At the center of said action is Cole Young (Lewis Tan), a washed-up mixed martial arts fighter with a possible connection to a feudal Japanese warrior whose bloodline is the source of a prophecy regarding the tournament. Piling in around him is a motley crew of characters that will be familiar to fans of the games, from Major Jackson “Jax” Briggs (Mehcad Brooks) to iconic villains Sub-Zero (Joe Taslim) and Scorpion (Sanada Hiroyuki), all of whom exist mostly to advance the plot in between fights that show off their respective moves.

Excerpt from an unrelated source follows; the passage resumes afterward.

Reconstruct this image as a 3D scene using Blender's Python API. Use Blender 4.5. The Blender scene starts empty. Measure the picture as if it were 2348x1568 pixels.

McQuoid, making his feature debut after working principally in advertising, shows off a grasp of action no doubt informed by that industry’s emphasis on clear, concise visuals. The film’s fights are rapidly edited but give a sufficiently clear sense of what’s happening as characters counter each other’s moves. The fighters’ supernatural abilities, from eye lasers to Sub-Zero’s freezing powers, manifest in effects-heavy sequences, but the action is always grounded by a realistic depiction of MMA maneuvers, the camera rolling with judo throws or studiously tracking jiu-jitsu transitions. Above all else, these scenes capture the draw of the video games by foregrounding unremitting gore. Characters in the film don’t bleed so much as spurt small rivers of blood from every slash and stab, and the recreations of the games’ notorious fatality animations abound in gruesome bits of business, from disembowelment to decapitation.
The film’s major issue is that with so many characters to keep track of, the action is constantly being interrupted by endless backstory dumps. The rest of the dialogue consists of either catchphrases from the games or R-rated riffs on Whedonesque humor in which the characters speak in a combination of pop-culture references and snappy comebacks. In spite of its decidedly more adult violence, this Mortal Kombat’s mix of po-faced severity and blasé, self-effacing witticisms puts it in line with nearly all contemporary blockbusters.
The film feels like pure fan service, but the fact that even Paul W.S. Anderson’s loose adaptation of the video game series from 1995 employed many of the same catchphrases and action moves recognizable from the games speaks to the inherent limitations of a Mortal Kombat film franchise. For all of the time that this reboot devotes to establishing its universe, the only thing that it can promise for prospective future installments is the introduction of more characters familiar to fans. In spite of its occasionally engaging displays of gnarly brutality, this Mortal Kombat too often feels like an adaptation of a player select screen.